Like that record, this one hardly puts a melodic foot wrong – from the tender, verge-of-tears shred of “Sun Glass” to the bar fight/breakdown/triumph of “The Great Divide” (no it’s not a cover of the McClain sisters modern classic, sadly) Mike Haliechuk’s guitar lines are beautifully emotional yet as savage and unpredictable as they need to be to propel the record forward. The rhythm section here of Jonah Falco on drums and Sandy Miranda on bass stand out – particularly the arcing basslines Miranda throws out on tracks like the burning “Led By Hand”, which features a backing vocal and brief solo from J Mascis that adds plenty but leads you to perhaps wish the band would occasionally broaden their sonic palette.

Yet when they do, on proggy mis-step “Warm Change” and the sleepy ‘90s-aping “DET”, it just doesn’t work.
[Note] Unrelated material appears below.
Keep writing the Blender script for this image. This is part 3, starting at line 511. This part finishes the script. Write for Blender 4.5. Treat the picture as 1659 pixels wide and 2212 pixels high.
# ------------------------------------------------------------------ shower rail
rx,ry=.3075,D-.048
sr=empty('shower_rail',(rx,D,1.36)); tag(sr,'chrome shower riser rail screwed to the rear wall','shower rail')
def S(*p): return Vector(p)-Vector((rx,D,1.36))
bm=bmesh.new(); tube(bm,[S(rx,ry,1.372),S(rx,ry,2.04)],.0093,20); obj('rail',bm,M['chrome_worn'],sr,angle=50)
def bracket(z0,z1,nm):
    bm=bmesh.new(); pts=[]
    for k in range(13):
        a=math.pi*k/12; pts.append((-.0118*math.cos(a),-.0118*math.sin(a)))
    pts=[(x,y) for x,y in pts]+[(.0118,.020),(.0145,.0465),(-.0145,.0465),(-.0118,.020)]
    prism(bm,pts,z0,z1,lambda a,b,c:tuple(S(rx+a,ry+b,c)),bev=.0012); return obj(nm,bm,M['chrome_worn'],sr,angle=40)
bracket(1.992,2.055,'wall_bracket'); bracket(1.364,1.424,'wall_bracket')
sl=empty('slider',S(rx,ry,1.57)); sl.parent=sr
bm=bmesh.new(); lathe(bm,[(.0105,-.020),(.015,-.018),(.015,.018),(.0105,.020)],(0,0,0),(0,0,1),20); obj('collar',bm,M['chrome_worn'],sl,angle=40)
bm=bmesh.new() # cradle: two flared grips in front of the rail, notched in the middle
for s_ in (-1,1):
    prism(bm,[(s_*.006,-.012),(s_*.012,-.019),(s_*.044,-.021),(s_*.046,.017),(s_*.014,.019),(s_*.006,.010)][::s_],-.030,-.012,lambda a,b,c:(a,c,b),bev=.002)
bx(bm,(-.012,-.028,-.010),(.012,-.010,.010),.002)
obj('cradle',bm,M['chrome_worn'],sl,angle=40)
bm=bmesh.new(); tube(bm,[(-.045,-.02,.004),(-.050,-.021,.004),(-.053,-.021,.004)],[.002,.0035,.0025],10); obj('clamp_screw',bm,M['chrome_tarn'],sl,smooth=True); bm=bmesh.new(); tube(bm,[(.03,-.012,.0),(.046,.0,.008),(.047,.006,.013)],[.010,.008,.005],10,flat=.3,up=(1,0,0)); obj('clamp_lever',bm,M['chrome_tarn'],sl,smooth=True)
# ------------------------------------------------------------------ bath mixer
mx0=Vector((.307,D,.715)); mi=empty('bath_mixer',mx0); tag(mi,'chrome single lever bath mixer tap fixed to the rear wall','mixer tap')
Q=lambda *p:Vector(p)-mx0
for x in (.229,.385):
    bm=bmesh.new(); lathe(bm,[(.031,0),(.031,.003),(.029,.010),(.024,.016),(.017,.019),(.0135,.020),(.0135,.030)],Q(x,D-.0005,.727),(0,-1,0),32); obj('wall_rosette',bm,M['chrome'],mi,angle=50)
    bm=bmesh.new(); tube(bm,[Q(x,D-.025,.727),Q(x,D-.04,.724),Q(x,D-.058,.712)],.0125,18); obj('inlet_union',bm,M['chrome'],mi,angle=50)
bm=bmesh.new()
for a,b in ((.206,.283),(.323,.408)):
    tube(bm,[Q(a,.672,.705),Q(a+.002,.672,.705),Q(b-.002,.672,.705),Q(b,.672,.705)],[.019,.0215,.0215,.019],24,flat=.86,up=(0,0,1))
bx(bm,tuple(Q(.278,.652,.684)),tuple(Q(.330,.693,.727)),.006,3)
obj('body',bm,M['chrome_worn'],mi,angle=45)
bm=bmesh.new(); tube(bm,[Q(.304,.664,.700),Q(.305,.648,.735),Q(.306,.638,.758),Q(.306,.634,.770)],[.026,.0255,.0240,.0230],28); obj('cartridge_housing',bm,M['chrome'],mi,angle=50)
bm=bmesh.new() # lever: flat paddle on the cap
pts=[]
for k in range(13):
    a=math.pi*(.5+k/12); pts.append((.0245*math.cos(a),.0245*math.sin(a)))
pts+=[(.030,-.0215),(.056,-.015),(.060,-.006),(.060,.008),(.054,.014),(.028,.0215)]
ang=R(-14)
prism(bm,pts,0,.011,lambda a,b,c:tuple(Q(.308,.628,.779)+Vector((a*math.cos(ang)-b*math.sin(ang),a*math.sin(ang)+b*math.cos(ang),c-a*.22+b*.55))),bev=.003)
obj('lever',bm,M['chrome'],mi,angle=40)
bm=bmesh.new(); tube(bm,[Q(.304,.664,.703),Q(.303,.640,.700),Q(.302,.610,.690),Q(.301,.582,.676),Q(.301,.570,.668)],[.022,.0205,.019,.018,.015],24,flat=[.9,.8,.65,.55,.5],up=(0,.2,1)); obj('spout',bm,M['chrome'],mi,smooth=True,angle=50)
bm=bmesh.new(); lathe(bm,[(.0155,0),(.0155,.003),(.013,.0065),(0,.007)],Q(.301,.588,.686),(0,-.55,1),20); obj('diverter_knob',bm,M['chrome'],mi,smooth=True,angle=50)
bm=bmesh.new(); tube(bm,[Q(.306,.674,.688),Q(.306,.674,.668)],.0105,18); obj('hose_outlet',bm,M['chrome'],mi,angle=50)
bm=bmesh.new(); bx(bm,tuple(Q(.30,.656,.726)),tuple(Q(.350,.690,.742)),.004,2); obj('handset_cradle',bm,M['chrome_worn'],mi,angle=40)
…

Psych-rock is not what they do, it’s not where they live and it’s a shame they feel the need to drift into lazier material on what is, after all, such a brief quickstep of an album.

Gripes aside, the finest moment here is the glorious (ahem) emotional hardcore of “The Art Of Patrons” in which muscular, entwined riffs carry Abraham’s ever monotone voice in a tirade of slef-loathing that questions art’s relationship with commerce – “We drain the privileged for scraps/In exchange for the clothes on our backs/Live life like there’s no other way” and later “…the sacred is profane” and the damning “We will find a way to let each and every one down”.

While Abraham struggles with his demons and Haliechuk continues to turn out miasmic guitar lines that dive between classic and math rock, sometimes in the space of a single song, Fucked Up are a valuable and uproarious proposition. Perhaps that great crossover will now never happen, but they’ve made a refreshing, bold record here, that, a few trips aside, leaps the barriers of genre with ease and satisfies throughout.